The initial reports in this three-part series on prices was sent you last July, which may be worth a second look. There is not an economist in the world, even Paul Krugman of the NYTimes, who does not know that accurate prices are extremely important in the broad marketplace. Accurate prices signal people with surplus capital to invest more in those goods or services where prices are rising and to invest less in those things which are falling in price. If this price signal is not accurate, the market cannot function the way it is supposed to. For example, I had a question this week from a client who was puzzling about the dollar/oil price relative to the dollar/gold price and what would happen to oil if the gold price were to stay at roughly $265: “What do you think about OPEC price-fixing? From a geopolitical/economic standpoint, how should the price of oil be determined in coming years?”

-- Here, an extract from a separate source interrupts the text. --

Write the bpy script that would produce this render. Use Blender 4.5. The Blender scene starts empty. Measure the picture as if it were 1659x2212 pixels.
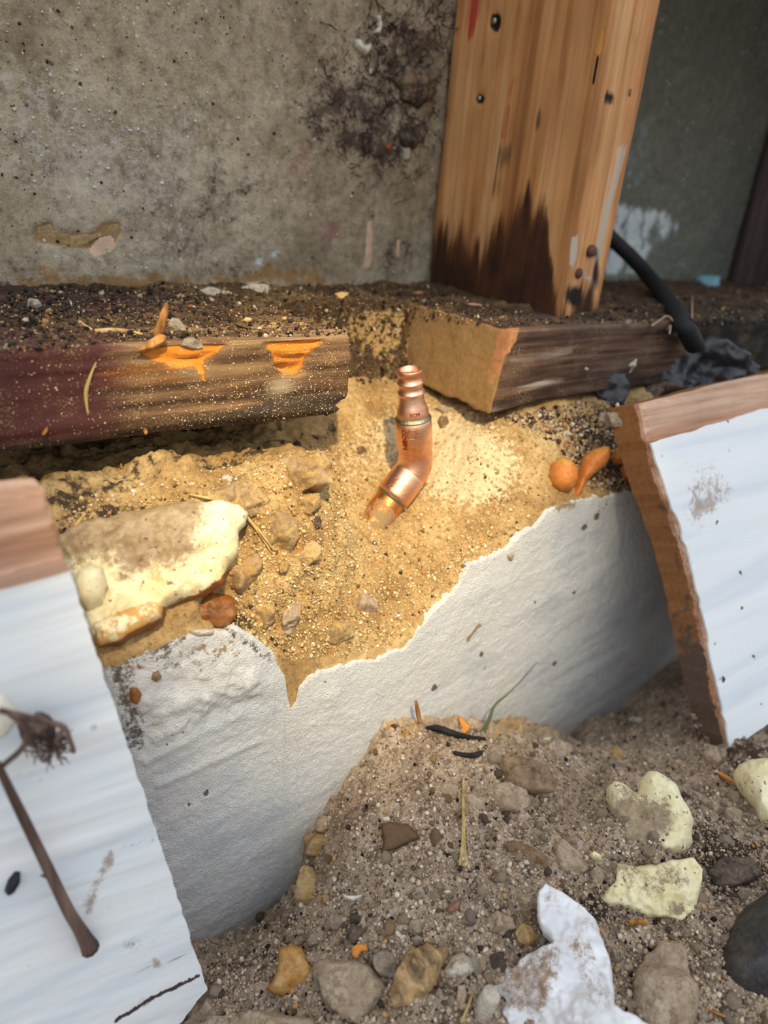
import bpy, math, random
import numpy as np
from mathutils import Vector, Matrix
from mathutils.bvhtree import BVHTree
from mathutils.geometry import delaunay_2d_cdt

random.seed(7)
RNG = np.random.default_rng(7)
SC = bpy.context.scene
COL = SC.collection

# ------------------------------------------------------------------ camera
F_PX, CX, CY = 1451.0, 829.5, 1106.0
ROT = np.array([[0.81615583, -0.19026715, 0.54560798],
                [-0.57322711, -0.38556816, 0.72301305],
                [0.07280343, -0.9028486, -0.42374999]])       # world = ROT @ (right, down, forward)
CAM = np.array([-0.16160635, -0.24683887, 0.09254346])
cd = bpy.data.cameras.new('camera')
cam = bpy.data.objects.new('camera', cd)
COL.objects.link(cam)
cd.sensor_fit = 'VERTICAL'
cd.sensor_height = 36.0
cd.lens = 36.0 * F_PX / 2212.0
cd.clip_start = 0.01
mw = Matrix.Identity(4)
for i in range(3):
    mw[i][0] = ROT[i, 0]
    mw[i][1] = -ROT[i, 1]
    mw[i][2] = -ROT[i, 2]
    mw[i][3] = CAM[i]
cam.matrix_world = mw
cd.dof.use_dof = True
cd.dof.focus_distance = 0.285
cd.dof.aperture_fstop = 6.5
SC.camera = cam

# ------------------------------------------------------------------ world and light
SC.view_settings.view_transform = 'Standard'
SC.view_settings.look = 'None'
SC.view_settings.exposure = 0.0
SC.view_settings.gamma = 1.0
SC.view_settings.use_curve_mapping = False
W = bpy.data.worlds.new('overcast_sky')
SC.world = W
W.use_nodes = True
nt = W.node_tree
bg = nt.nodes['Background']
tc = nt.nodes.new('ShaderNodeTexCoord')
sp = nt.nodes.new('ShaderNodeSeparateXYZ')
rp = nt.nodes.new('ShaderNodeValToRGB')
nt.links.new(tc.outputs['Generated'], sp.inputs[0])
mr = nt.nodes.new('ShaderNodeMapRange')
mr.inputs['From Min'].default_value = -1
nt.links.new(sp.outputs['Z'], mr.inputs['Value'])
nt.links.new(mr.outputs[0], rp.inputs[0])
el = rp.color_ramp.elements
el[0].position = 0.40
el[0].color = (0.20, 0.18, 0.16, 1)
el[1].position = 0.58
el[1].color = (0.66, 0.69, 0.73, 1)
e = el.new(0.85)
e.color = (1.24, 1.34, 1.46, 1)
nt.links.new(rp.outputs[0], bg.inputs['Color'])
bg.inputs['Strength'].default_value = 1.1

ld = bpy.data.lights.new('direct_light_spot', 'SPOT')  # spot added behind the camera, standing in for the warm direct light
lamp = bpy.data.objects.new('direct_light_spot', ld)
COL.objects.link(lamp)
ld.energy = 46.0
ld.color = (1.0, 0.80, 0.47)
ld.shadow_soft_size = 0.012
ld.spot_size = math.radians(21.5)
ld.spot_blend = 1.0
LAMP_TO = Vector((0.005, -0.010, -0.030))
LAMP_AT = LAMP_TO + Vector((-0.27, -0.50, 0.60)).normalized() * 0.85
lamp.location = LAMP_AT
lamp.rotation_euler = (LAMP_TO - LAMP_AT).to_track_quat('-Z', 'Y').to_euler()


# ------------------------------------------------------------------ numeric helpers
def proj(P):
    q = (np.asarray(P) - CAM) @ ROT
    z = np.maximum(q[..., 2], 1e-3)
    return CX + F_PX * q[..., 0] / z, CY + F_PX * q[..., 1] / z


def ray(px, py):
    d = ROT @ np.array([px - CX, py - CY, F_PX])
    return d / np.linalg.norm(d)


def on(px, py, axis, v):
    r = ray(px, py)
    return CAM + r * ((v - CAM[axis]) / r[axis])


def on_plane(px, py, p0, n):
    r = ray(px, py)
    return CAM + r * (np.dot(np.asarray(p0) - CAM, n) / np.dot(r, n))


def _hash(i, j, k, s):
    h = (i * 374761393 + j * 668265263 + k * 2147483647 + s * 974634777) & 0xffffffff
    h = ((h ^ (h >> 13)) * 1274126177) & 0xffffffff
    return ((h ^ (h >> 16)) & 0xffff) / 65535.0


def vnoise(P, scale, seed=0):
    Q = np.asarray(P, float) * scale + 1000.0
    I = np.floor(Q).astype(np.int64)
    f = Q - I
    f = f * f * (3 - 2 * f)
    r = 0
    for a in (0, 1):
        for b in (0, 1):
            for c in (0, 1):
                w = (f[..., 0] if a else 1 - f[..., 0]) * (f[..., 1] if b else 1 - f[..., 1]) * (f[..., 2] if c else 1 - f[..., 2])
                r = r + w * _hash(I[..., 0] + a, I[..., 1] + b, I[..., 2] + c, seed)
    return r - 0.5


def fbm(P, scale, octv=4, seed=0, gain=0.5):
    r, a = 0, 1.0
    for o in range(octv):
        r = r + a * vnoise(P, scale * 2.03 ** o, seed + o * 17)
        a *= gain
    return r


def sstep(a, b, x):
    t = np.clip((x - a) / (b - a), 0, 1)
    return t * t * (3 - 2 * t)


def seg_dist(px, py, pts, closed=True):
    d = np.full(np.shape(px), 1e9)
    n = len(pts)
    for i in range(n if closed else n - 1):
        ax, ay = pts[i]
        bx, by = pts[(i + 1) % n]
        ux, uy = bx - ax, by - ay
        t = np.clip(((px - ax) * ux + (py - ay) * uy) / (ux * ux + uy * uy + 1e-9), 0, 1)
        d = np.minimum(d, np.hypot(px - ax - t * ux, py - ay - t * uy))
    return d


def inside(px, py, pts):
    r = np.zeros(np.shape(px), bool)
    n = len(pts)
    for i in range(n):
        ax, ay = pts[i]
        bx, by = pts[(i + 1) % n]
        c = ((ay > py) != (by > py)) & (px < (bx - ax) * (py - ay) / (by - ay + 1e-12) + ax)
        r ^= c
    return r


def pmask(px, py, pts, soft=8):
    d = seg_dist(px, py, pts)
    s = np.where(inside(px, py, pts), d, -d)
    return sstep(-soft, soft, s)


def emask(px, py, cx, cy, rx, ry, ang=0.0, p=2):
    c, s = math.cos(ang), math.sin(ang)
    u = ((px - cx) * c + (py - cy) * s) / rx
    v = (-(px - cx) * s + (py - cy) * c) / ry
    return np.exp(-(u * u + v * v) ** (p / 2))


def lmask(px, py, pts, w):
    return np.exp(-(seg_dist(px, py, pts, False) / w) ** 2)


def rbf_fit(pts, vals, smooth=1e-6):
    pts = np.array(pts, float)
    vals = np.array(vals, float)
    d = np.linalg.norm(pts[:, None] - pts[None], axis=2)
    n = len(pts)
    A = np.zeros((n + 3, n + 3))
    A[:n, :n] = d + smooth * np.eye(n)
    A[:n, n] = 1
    A[:n, n + 1:] = pts
    A[n, :n] = 1
    A[n + 1:, :n] = pts.T
    w = np.linalg.solve(A, np.concatenate([vals, np.zeros(3)]))

    def f(x, y):
        r = w[n] + w[n + 1] * x + w[n + 2] * y
        for (a, b), c in zip(pts, w[:n]):
            r = r + c * np.hypot(x - a, y - b)
        return r
    return f


def lin(c):
    return tuple(((v / 255) / 12.92 if v <= 10 else (((v / 255) + 0.055) / 1.055) ** 2.4) for v in c)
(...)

The problem posed by the question involves the foundations of capitalism. If the price of gold and the price of oil were in their traditional relationship (15 bbls. of oil per gold oz.), the price of oil would fall below $18 a barrel over time, or the price of gold would rise above $400. Those are big differences, but that’s what the capital markets have to ponder as they try to decide which way things will go. If we knew gold would stay at $265 for the next 20 years, the reckoning would become easier. The problem for the energy industry, though, is that the cost of producing oil and getting it to market may now require a higher dollar price to yield a positive return on investment. In other words, the wages of the people employed and the prices of capital goods may be just right to produce a positive return at $30/bbl, but not $18. The markets know more about the law of one price than any one of us does, so they will hedge in expanding the world energy industry until the nominal price of the factors of production decline, so a profit can be turned at $18/bbl. When Prof. Robert Mundell says the Federal Reserve should now be adding sufficient liquidity to push the gold price to at least $310, he has this painful adjustment process in mind. The “energy” crisis of today, including the squeeze in California, was created by monetary errors by our central bank, not the greedy Arabs or the stupid California utilities. For that reason, there should be a federal solution proposed by President Bush, a California “bailout” if you will. Bailout??

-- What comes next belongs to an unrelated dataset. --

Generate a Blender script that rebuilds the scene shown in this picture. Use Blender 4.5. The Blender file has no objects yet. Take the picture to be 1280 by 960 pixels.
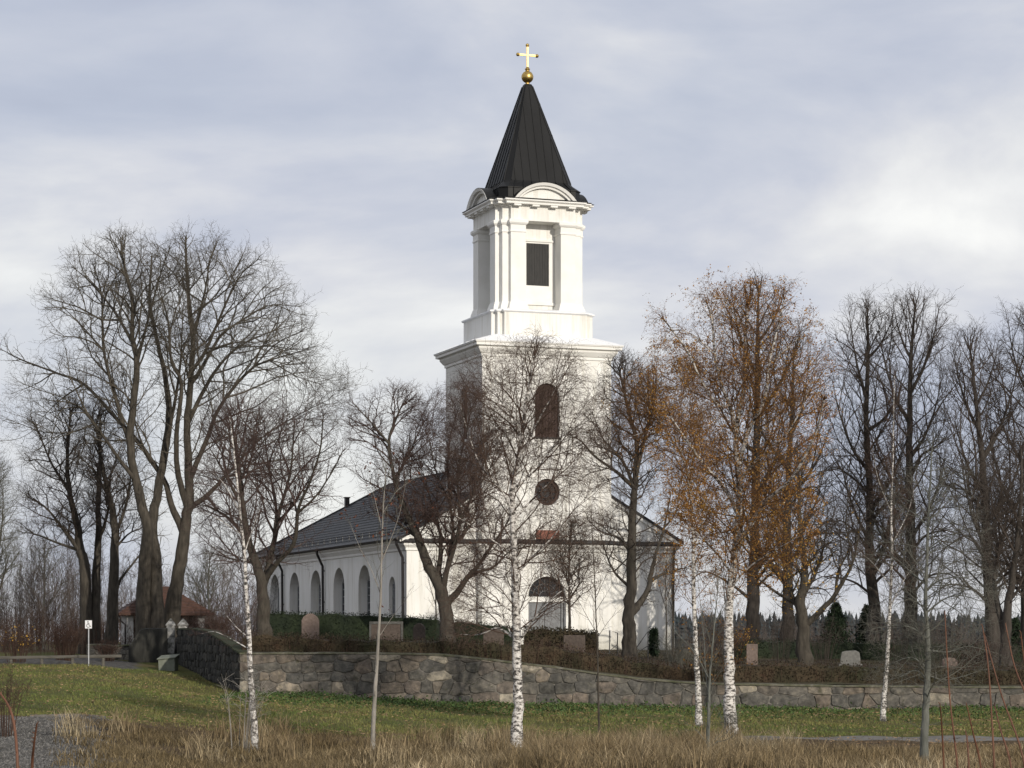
import bpy, bmesh, math, random
import numpy as np
from mathutils import Vector, Matrix
from mathutils.geometry import tessellate_polygon

C = bpy.context.scene.collection
SC = bpy.context.scene
R = math.radians
# ------------------------------------------------------------------ camera, sky, sun, exposure
F = 3000.0            # focal length in photograph pixels (1280 wide)
HZ = 800.0            # row of the horizon
CZ = 0.6              # camera height above the church floor
cam_d = bpy.data.cameras.new('camera')
cam_d.sensor_width = 36.0
cam_d.lens = F / 1280.0 * 36.0
cam_d.shift_y = (HZ - 480.0) / 1280.0
cam_d.clip_start = 0.5
cam_d.clip_end = 12000.0
cam = bpy.data.objects.new('camera', cam_d)
C.objects.link(cam)
cam.location = (0, 0, CZ)
cam.rotation_euler = (R(90), 0, 0)
SC.camera = cam

SUN_AZ = Vector((0.47, -0.88)).normalized()     # horizontal direction towards the sun
SUN_EL = R(17)
world = bpy.data.worlds.new('World')
SC.world = world
world.use_nodes = True
nt = world.node_tree
for n in list(nt.nodes):
    nt.nodes.remove(n)


def node(tree, kind, **kw):
    n = tree.nodes.new(kind)
    for k, v in kw.items():
        setattr(n, k, v)
    return n


def ramp(tree, stops, fac=None, interp='LINEAR'):
    n = tree.nodes.new('ShaderNodeValToRGB')
    cr = n.color_ramp
    cr.interpolation = interp
    while len(cr.elements) < len(stops):
        cr.elements.new(0.5)
    for e, (p, c) in zip(cr.elements, stops):
        e.position = p
        e.color = (c[0], c[1], c[2], 1) if hasattr(c, '__len__') else (c, c, c, 1)
    if fac is not None:
        tree.links.new(fac, n.inputs[0])
    return n


wout = node(nt, 'ShaderNodeOutputWorld')
wbg = node(nt, 'ShaderNodeBackground')
wbg.inputs['Strength'].default_value = 0.1
nt.links.new(wbg.outputs[0], wout.inputs[0])
sky = node(nt, 'ShaderNodeTexSky', sky_type='NISHITA', sun_disc=False)
sky.sun_elevation = SUN_EL
sky.sun_rotation = math.atan2(SUN_AZ.x, SUN_AZ.y)
wtc = node(nt, 'ShaderNodeTexCoord')
wmap = node(nt, 'ShaderNodeMapping')
wmap.inputs['Scale'].default_value = (1.0, 1.0, 2.3)
wmap.inputs['Location'].default_value = (0.613, 4.237, 3.672)
nt.links.new(wtc.outputs['Generated'], wmap.inputs[0])
wn = node(nt, 'ShaderNodeTexNoise')
wn.inputs['Scale'].default_value = 4.4
wn.inputs['Detail'].default_value = 8
wn.inputs['Roughness'].default_value = 0.52
wn.inputs['Distortion'].default_value = 0.35
nt.links.new(wmap.outputs[0], wn.inputs['Vector'])
wcl = ramp(nt, [(0.30, (4.5, 4.9, 6.05)), (0.40, (5.2, 5.6, 6.7)), (0.47, (6.0, 6.3, 7.2)), (0.53, (7.0, 7.15, 7.7)), (0.59, (8.2, 8.25, 8.4)), (0.68, (10.0, 10.0, 9.8))], wn.outputs['Fac'])
# thin gaps where the blue shows through
wn2 = node(nt, 'ShaderNodeTexNoise')
wn2.inputs['Scale'].default_value = 3.1
wn2.inputs['Detail'].default_value = 5
nt.links.new(wmap.outputs[0], wn2.inputs['Vector'])
wgap = ramp(nt, [(0.35, 0.14), (0.65, 0.03)], wn2.outputs['Fac'])
wmix = node(nt, 'ShaderNodeMixRGB')
nt.links.new(wgap.outputs[0], wmix.inputs[0])
nt.links.new(wcl.outputs[0], wmix.inputs[1])
nt.links.new(sky.outputs[0], wmix.inputs[2])
nt.links.new(wmix.outputs[0], wbg.inputs['Color'])

sun_d = bpy.data.lights.new('sun', 'SUN')
sun_d.energy = 3.3
sun_d.angle = R(0.6)
sun_d.color = (1.0, 0.93, 0.82)
sun = bpy.data.objects.new('sun', sun_d)
C.objects.link(sun)
sdir = Vector((SUN_AZ.x * math.cos(SUN_EL), SUN_AZ.y * math.cos(SUN_EL), math.sin(SUN_EL)))
sun.rotation_euler = sdir.to_track_quat('Z', 'Y').to_euler()
sun.location = (60, -60, 60)

SC.view_settings.view_transform = 'Standard'
SC.view_settings.look = 'None'
SC.view_settings.exposure = 0.0
SC.view_settings.gamma = 1.0
SC.view_settings.use_curve_mapping = False
SC.cycles.max_bounces = 5
SC.cycles.diffuse_bounces = 3
SC.cycles.use_adaptive_sampling = True
SC.cycles.adaptive_threshold = 0.02


# ------------------------------------------------------------------ helpers
def at(px, py, Y):
    return Vector(((px - 640.0) / F * Y, Y, CZ + (HZ - py) / F * Y))


def tag(o, label=None, cat=None, group=None, kind=None):
    if label: o['label'] = label
    if cat: o['category'] = cat
    if group: o['group'] = group
    if kind: o['kind'] = kind
    return o


def empty(name, loc, rz=0.0):
    o = bpy.data.objects.new(name, None)
    C.objects.link(o)
    o.empty_display_size = 0.3
    o.location = loc
    o.rotation_euler = (0, 0, rz)
    return o


def link(name, me, m, parent=None, loc=None):
    if m is not None:
        me.materials.append(m)
    o = bpy.data.objects.new(name, me)
    C.objects.link(o)
    if parent is not None:
        o.parent = parent
    if loc is not None:
        o.location = loc
    return o


def np_mesh(name, verts, faces, m, parent=None, loc=None, smooth=False):
    """verts (n,3); faces a list of (k,c) integer arrays, c corners each"""
    me = bpy.data.meshes.new(name)
    verts = np.asarray(verts, dtype=np.float32)
    me.vertices.add(len(verts))
    me.vertices.foreach_set('co', verts.ravel())
    li = np.concatenate([f.ravel() for f in faces]).astype(np.int32)
    cnt = np.concatenate([np.full(len(f), f.shape[1], dtype=np.int32) for f in faces])
    st = np.concatenate([[0], np.cumsum(cnt)[:-1]]).astype(np.int32)
    me.loops.add(len(li))
    me.loops.foreach_set('vertex_index', li)
    me.polygons.add(len(cnt))
    me.polygons.foreach_set('loop_start', st)
    me.polygons.foreach_set('loop_total', cnt)
    if smooth:
        me.polygons.foreach_set('use_smooth', np.ones(len(cnt), dtype=bool))
    me.update(calc_edges=True)
    return link(name, me, m, parent, loc)


class MB:
    """collects boxes, prisms, sweeps and tubes into ONE mesh"""
    def __init__(self):
        self.v = []
        self.f = []

    def add(self, vs, fs):
        b = len(self.v)
        self.v += [tuple(p) for p in vs]
        self.f += [tuple(i + b for i in f) for f in fs]

    def box(self, x0, x1, y0, y1, z0, z1):
        self.add([(x0, y0, z0), (x1, y0, z0), (x1, y1, z0), (x0, y1, z0), (x0, y0, z1), (x1, y0, z1), (x1, y1, z1), (x0, y1, z1)],
                 [(0, 3, 2, 1), (4, 5, 6, 7), (0, 1, 5, 4), (1, 2, 6, 5), (2, 3, 7, 6), (3, 0, 4, 7)])

    def prism(self, poly, z0, z1, scale1=1.0, centre=(0, 0)):
        n = len(poly)
        vs = [(x, y, z0) for x, y in poly] + [(centre[0] + (x - centre[0]) * scale1, centre[1] + (y - centre[1]) * scale1, z1) for x, y in poly]
        self.add(vs, [tuple(range(n - 1, -1, -1)), tuple(range(n, 2 * n))] + [(i, (i + 1) % n, n + (i + 1) % n, n + i) for i in range(n)])

    def loft(self, rings, cap=True):
        n = len(rings[0])
        vs = [p for r in rings for p in r]
        fs = []
        for k in range(len(rings) - 1):
            for i in range(n):
                j = (i + 1) % n
                fs.append((k * n + i, k * n + j, (k + 1) * n + j, (k + 1) * n + i))
        if cap:
            fs += [tuple(range(n - 1, -1, -1)), tuple((len(rings) - 1) * n + i for i in range(n))]
        self.add(vs, fs)

    def sweep(self, prof, path, closed=True):
        """prof: (out, z) points from bottom to top; path: plan polygon, counter-clockwise, mitred joins"""
        n = len(path)
        offs = []
        for i in range(n):
            p = Vector(path[i])
            if closed or 0 < i < n - 1:
                a = (p - Vector(path[i - 1])).normalized()
                b = (Vector(path[(i + 1) % n]) - p).normalized()
            elif i == 0:
                a = b = (Vector(path[1]) - p).normalized()
            else:
                a = b = (p - Vector(path[i - 1])).normalized()
            na, nb = Vector((a.y, -a.x)), Vector((b.y, -b.x))
            m = (na + nb)
            m = m / max(m.dot(na), 0.2)
            offs.append(m)
        k = len(prof)
        vs = [(path[i][0] + offs[i].x * o, path[i][1] + offs[i].y * o, z) for i in range(n) for o, z in prof]
        fs = []
        rng = n if closed else n - 1
        for i in range(rng):
            j = (i + 1) % n
            for q in range(k - 1):
                fs.append((i * k + q, j * k + q, j * k + q + 1, i * k + q + 1))
            fs.append((i * k + k - 1, j * k + k - 1, j * k, i * k))
        if not closed:
            fs.append(tuple(range(k - 1, -1, -1)))
            fs.append(tuple((n - 1) * k + q for q in range(k)))
        self.add(vs, fs)

    def tube(self, pts, rad, sides=8):
        pts = [Vector(p) for p in pts]
        if not hasattr(rad, '__len__'):
            rad = [rad] * len(pts)
        rings = []
        for i, p in enumerate(pts):
            t = (pts[min(i + 1, len(pts) - 1)] - pts[max(i - 1, 0)]).normalized()
            ref = Vector((0, 0, 1)) if abs(t.z) < 0.8 else Vector((1, 0, 0))
            a = t.cross(ref).normalized()
            b = t.cross(a)
            rings.append([p + (a * math.cos(2 * math.pi * k / sides) + b * math.sin(2 * math.pi * k / sides)) * rad[i] for k in range(sides)])
        self.loft(rings)

    def lathe(self, prof, centre, sides=20):
        rings = [[(centre[0] + r * math.cos(2 * math.pi * k / sides), centre[1] + r * math.sin(2 * math.pi * k / sides), z) for k in range(sides)] for r, z in prof]
        self.loft(rings)

    def panel(self, o, ex, ey, inn, outer, holes=()):
        """a flat wall in plane (o, ex, ey) with holes [(loop, depth)] whose reveals run along inn"""
        o, ex, ey, inn = Vector(o), Vector(ex), Vector(ey), Vector(inn)
        loops = [[Vector((x, y, 0)) for x, y in outer]] + [[Vector((x, y, 0)) for x, y in h] for h, d in holes]
        flat = [p for l in loops for p in l]
        vs = [o + ex * p.x + ey * p.y for p in flat]
        self.add(vs, [tuple(t) for t in tessellate_polygon(loops)])
        for h, d in holes:
            n = len(h)
            a = [o + ex * x + ey * y for x, y in h]
            b = [p + inn * d for p in a]
            self.add(a + b, [(i, (i + 1) % n, n + (i + 1) % n, n + i) for i in range(n)])

    def build(self, name, m, parent=None, loc=None, smooth=False, bevel=0.0):
        me = bpy.data.meshes.new(name)
        me.from_pydata(self.v, [], self.f)
        bm = bmesh.new()
        bm.from_mesh(me)
        bmesh.ops.recalc_face_normals(bm, faces=bm.faces)
        if bevel:
            bmesh.ops.bevel(bm, geom=[e for e in bm.edges if len(e.link_faces) == 2 and e.calc_face_angle(0) > 0.6], offset=bevel, segments=1, affect='EDGES')
        bm.to_mesh(me)
        bm.free()
        if smooth:
            for p in me.polygons: p.use_smooth = True
        return link(name, me, m, parent, loc)


def arch(cx, w, z0, spring, n=14, rise=None):
    r = w / 2
    rise = r if rise is None else rise
    return [(cx - r, z0), (cx + r, z0)] + [(cx + r * math.cos(math.pi * k / n), spring + rise * math.sin(math.pi * k / n)) for k in range(n + 1)]


def disc(cx, cz, r, n=28):
    return [(cx + r * math.cos(2 * math.pi * k / n), cz + r * math.sin(2 * math.pi * k / n)) for k in range(n)]


# ------------------------------------------------------------------ materials
MATS = {}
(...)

The first client I had at Polyconomics in the summer of 1978 was Chrysler Corp. I was asked to help the brass figure out how to get a federal government bailout, to prevent Chrysler’s bankruptcy. My “free market” friends were horrified. My strategy was aimed at persuading Republicans to support the bailout, on the grounds that the government was responsible for the auto company’s financial squeeze. It had done so by imposing uniform environmental regulations on GM, Ford and Chrysler, and where the biggest of the Big Three could handle them easily, and the second biggest could do so with difficulty, the smallest was crushed. It was like a poll tax. The strategy was adopted and Chrysler got its bailout, but Lee Iacocca, who arrived late on the scene, took the credit and canceled Polyconomics’ contract.

Some are horrified now when I point out that I supported Treasury’s “bailout” of the Mexican government in 1995. On the same philosophy, I argued the U.S. Treasury, under acting Secretary Larry Summers, had invited the Mexico financial crisis by promoting the peso devaluation with Summers’ pals at the IMF. When Fed Chairman Alan Greenspan was asked at Senate Banking hearings if the problem could have been avoided, he said it would not have happened if we were on a gold standard. The only place that comment was reported was by Polyconomics, as I was sitting in the third row during the hearings. It went right over the heads of the financial press and none of the Senators bothered to ask what he meant.In the scramble over who will control the Treasury slot for International Affairs, to which we have alerted you, it is that arch-foe of gold, Milton Friedman, and his monetarist merry men, including George P. Shultz and Alan Meltzer, who are denouncing the idea of bank bailouts, by the United States or by the IMF. I would agree with them completely if we were on a gold standard, because bankers would than have a unit of account that would enable them to assess credit risks. As long as private U.S. banks are not provided such an anchored standard of value, they are forced to bear all the risks of the money side of a price ratio. How do farmers and miners and independent oilmen get capital to provide the energy the economy needs if our markets have no clue as to where the price of gold will be a month from now or a year from now? When Penn Square and Continental of Illinois fell victim to the deflation of the early 1980s, I was in their corner supporting federal assistance. Why should they pay for the costs of our experiment in monetarism? Professor Friedman might say it is their fault for not watching the ups and downs of M-1 and M-2 and other aggregates. Not I.

President Bush thinks we might ask Mexico to supply us with energy, but President Vicente Fox has an even worse problem than we have. His central bank is trying to keep its eye on the dollar value of the peso and the government’s finances are dependent on the world dollar oil price. If we suddenly dive into recession because there are no counterweights to the drag of the monetary deflation, the price of oil will dive too. Fox will have Mexico’s high taxes and a big budget deficit. Our new President instead should think about prices and how critical they are to the efficient functioning of capitalism or any other economic “ism.” Since I first met Greenspan in 1973, he has insisted you can’t have a gold dollar in a welfare state or under communism, because they don’t have market prices. Ah, but they still need gold as a guide for the unit of account their central planners use to set wages and prices. In a recent note to you, I pointed out that our deflation crisis ended in 1982 when we had to bail out Mexico by monetizing their peso bonds against monetarist advice. Maybe the crisis in California will save us this time around. Let’s hope so.